Loans to over-55s hit £6.1 billion, up 42.6% year-on-year

UK Finance has reported a notable rise in mortgage lending to older borrowers in the first quarter of 2025, indicating both a shift in borrower behaviour and continued demand for later life financial solutions.
According to the industry body’s latest update, 38,510 new loans were issued to individuals over 55 between January and March, a 33.5% increase compared to the same period last year. The total value of these loans reached £6.1 billion, representing a 42.6% annual uplift.
The data also highlighted trends across specialist later life products. Lifetime mortgage volumes rose by 11.1% year on year, with 5,620 new loans advanced, totalling £530 million — a 39.5% jump in value. Retirement interest-only (RIO) mortgages also saw growth, with 339 loans issued in Q1, up 19.4%. These were worth £33 million, which was 17.9% higher than a year earlier.

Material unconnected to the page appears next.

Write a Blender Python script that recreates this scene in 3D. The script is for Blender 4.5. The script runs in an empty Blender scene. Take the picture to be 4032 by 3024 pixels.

Residential loans to older borrowers made up 7.6% of all home loan activity in the quarter, while buy-to-let lending in the same demographic accounted for 21.5% of total BTL loans.
Toby Leek (pictured left), president of NAEA Propertymark, acknowledged the broader implications of the data. “It is encouraging to see the mortgage landscape evolving and making better provision across the board, especially for people who are aged 50 plus,” he said.
“However, there are two sides to the coin to consider. This could also be down to underlying issues regarding the cost of living and how this might be impacting many older borrowers, specifically because they are having to delay paying off their mortgages until much later in life. In addition, shifts in consumer needs could also be down to factors such as higher interest rates and ever-increasing household bills making a substantial dent in affordability.”
Industry players also observed a clear uptick in demand for customised later life lending products. Simon Webb (pictured centre), managing director of capital markets and finance at later life lender LiveMore, said the continued growth in later life lending reflects the evolving financial needs of people in their 50s and beyond.
“Whether it’s helping children onto the property ladder, funding lifestyle changes, or managing existing debt, older borrowers are increasingly seeking flexible, tailored solutions,” noted Webb, who added that they had seen strong interest across both conventional and equity release offerings, with many over-50s not fitting into traditional lending categories.
“An increase in later life lending activity signals that older borrowers are continuing to take a more proactive approach to managing their finances — whether that’s through traditional mortgages, RIOs, or equity release products,” said Richard Pike (pictured right), chief sales and marketing officer at mortgage servicing provider Phoebus. “What’s notable is the continued diversification within this market. We’re seeing borrowers opt for a range of solutions depending on their needs — from managing interest-only mortgage maturities to helping family members onto the property ladder.
“As the market matures, technology, underwriting flexibility and adviser support will all be key to ensuring that later life lending continues to evolve in a responsible, sustainable way.”